Trump, Though Critical of Nuclear Deal, Could Offer Opportunities for Iran

TEHRAN — At first blush, the election of Donald J. Trump would seem to be bad news for Iran. But there is a chance that on balance, things could work out surprisingly well for the clerics.

Publicly, Iran’s leaders stress that they pay little heed to what happens in the United States, that they pride themselves on their independence. “It makes no difference for Iran who the next U.S. president is,” the supreme leader, Ayatollah Ali Khamenei, said in a speech last week.

Yet he could hardly miss Mr. Trump’s promises on the campaign trail to “tear up” the landmark nuclear agreement reached last year, which he frequently described as the worst deal ever. In response, Ayatollah Khamenei said recently that if Mr. Trump tore it up, “we will set fire to it.”

But Mr. Trump also presents new opportunities for Iran, many analysts say. While he has criticized the nuclear deal, he has also said that the United States should stop backing rebels in Syria and focus on the Islamic State militant group — effectively shifting its support to Iran’s ally in Syria, President Bashar al-Assad.

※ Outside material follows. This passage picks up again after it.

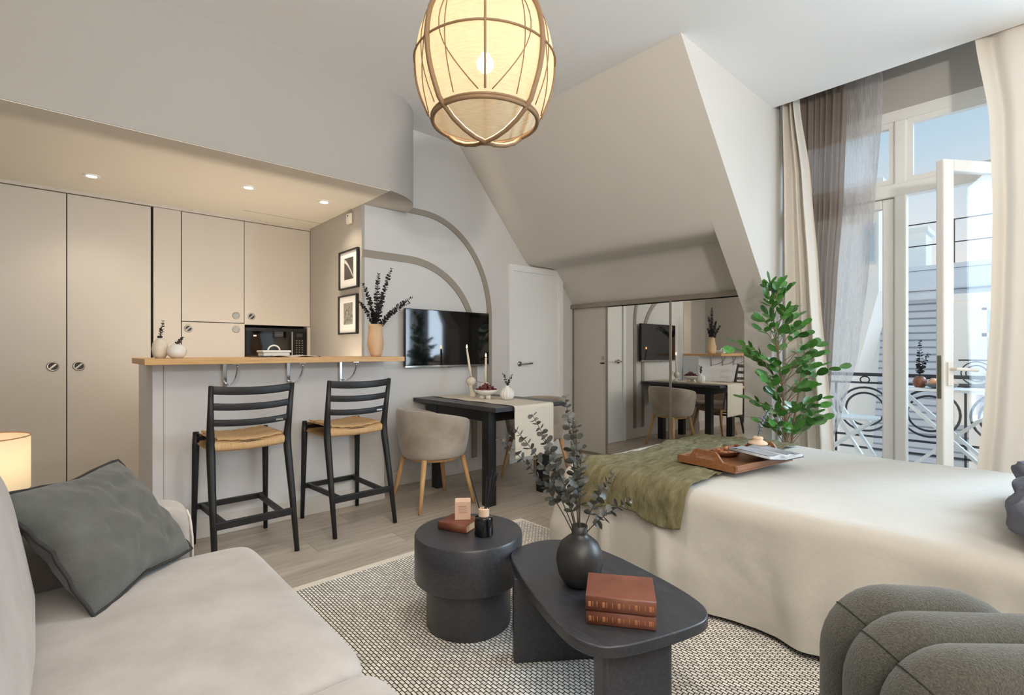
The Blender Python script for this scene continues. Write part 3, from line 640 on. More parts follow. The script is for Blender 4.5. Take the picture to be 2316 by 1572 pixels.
# ------------------------------------------------------------ bar stools
def make_stool():
    t = thing('bar_stool', '', 'stool', group='black bar stools at the bar')
    B = lambda mb, name, m=M_blackwood, par=None, **k: mb.build(name, m, par or t, local=True, **k)
    for s in (-1, 1):
        B(MB().tube([(s * 0.205, 0.262, 0), (s * 0.20, 0.250, 0.35), (s * 0.197, 0.243, 0.60), (s * 0.197, 0.240, 0.680)], [0.013, 0.017, 0.020, 0.016], 12), 'front_leg', smooth=True)
        B(MB().tube([(s * 0.212, -0.272, 0), (s * 0.208, -0.205, 0.32), (s * 0.203, -0.145, 0.58), (s * 0.203, -0.135, 0.66), (s * 0.207, -0.150, 0.76), (s * 0.213, -0.192, 0.978)], [0.0135, 0.0185, 0.0225, 0.0225, 0.018, 0.0125], 12), 'back_leg', smooth=True)
    for z, hgt, yb in ((0.945, 0.046, -0.184), (0.855, 0.040, -0.168), (0.765, 0.038, -0.152)):
        def g(u, w_, z=z, hgt=hgt, yb=yb):
            x = -0.205 + 0.41 * u; a = 2 * PI * w_
            bow = -0.030 * (1 - (2 * u - 1) ** 2)
            return (x, yb + bow + 0.008 * math.copysign(abs(math.cos(a)) ** 0.5, math.cos(a)), z + (hgt / 2) * math.copysign(abs(math.sin(a)) ** 0.5, math.sin(a)) + 0.010 * (2 * u - 1) ** 2)
        sl = B(MB().grid(g, 13, 17), 'back_slat', smooth=True)
        if z < 0.8: B(MB().span((0.125, yb - 0.028, z - 0.004), (0.165, yb - 0.0235, z + 0.007)), 'label_plate', M_steel, sl)
    def seat(u, w_):
        # rounded slab with a dipped middle
        a = 2 * PI * w_; x = -0.195 + 0.39 * u
        half = 0.195; sy = math.copysign(abs(math.cos(a)) ** 0.35, math.cos(a)); sz = math.copysign(abs(math.sin(a)) ** 0.55, math.sin(a))
        dip = -0.018 * math.cos((2 * u - 1) * PI / 2) * (1 if sz > 0 else 0.5)
        return (x, 0.045 + half * sy, 0.643 + 0.036 * sz + dip)
    se = B(MB().grid(seat, 15, 33), 'woven_seat', M_cord, smooth=True)
    bars = MB()
    for yy in (0.225, -0.130): B(MB().bar((-0.195, yy, 0.642), (0.195, yy, 0.642), 0.022, 0.022), 'seat_rail')
    B(MB().bar((-0.203, 0.255, 0.225), (0.203, 0.255, 0.225), 0.022, 0.034), 'stretcher', bevel=0.003)
    B(MB().bar((-0.21, -0.224, 0.225), (0.21, -0.224, 0.225), 0.022, 0.040), 'stretcher', bevel=0.003)
    for s in (-1, 1): B(MB().bar((s * 0.165, 0.255, 0.225), (s * 0.150, -0.224, 0.225), 0.022, 0.030), 'stretcher', bevel=0.003)
    # cord strands across the top of the seat
    for i in range(18):
        yy = -0.135 + 0.362 * i / 17
        pts = [(-0.17 + 0.34 * k / 10, yy, 0.6815 - 0.018 * math.cos((2 * (k / 10) - 1) * PI / 2 * 0.9) + 0.005 * ((k + i) % 2)) for k in range(11)]
        B(MB().tube(pts, 0.0068, 6), 'cord_strand', M_cord, se)
    return t
s1 = make_stool(); s1['label'] = 'black wooden bar stool with woven cord seat, nearer the sofa'; s1.location = (0.835, 3.292, 0); s1.rotation_euler = (0, 0, 0.02)
s2 = copy_tree(s1); s2['label'] = 'black wooden bar stool with woven cord seat, nearer the dining table'; s2.location = (1.497, 3.335, 0); s2.rotation_euler = (0, 0, 0.03)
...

If that happens, said Mohammad Marandi, an associate professor of North American studies at the University of Tehran, “it will be good for Iran, the region and the world.”

With its Lebanese ally Hezbollah, Tehran has supported Mr. Assad throughout the uprising, which started in 2011, morally and, later, financially and militarily. Over 400 Iranian and Shiite Afghan soldiers have died in the conflict, according to official statistics.

“If such a change would come from Trump, of all people, it would be remarkable,” Professor Marandi said.

In the larger context, Iran is waiting and hoping for the day the United States packs up and leaves the Middle East, closing its military bases in the region and moving its aircraft carriers out of the Persian Gulf. While that seems far-fetched, Mr. Trump has demonstrated an isolationist streak in questioning the value of NATO and the nuclear umbrella over South Korea and Japan.

“They should stop threatening us,” Professor Marandi said. “If the United States under Trump is more constructive, he will find that Iran will respond in kind.”

Even with the nuclear deal, things could ultimately break Iran’s way. Last week, 76 national security experts signed a report urging Mr. Trump to keep the deal. And lately, even some Republicans in Congress and groups that had opposed the deal urged Mr. Trump to go slowly and consider other ways to pressure Iran.

On Tuesday, the House of Representatives did just that, voting overwhelmingly to extend some Iran sanctions for an additional 10 years.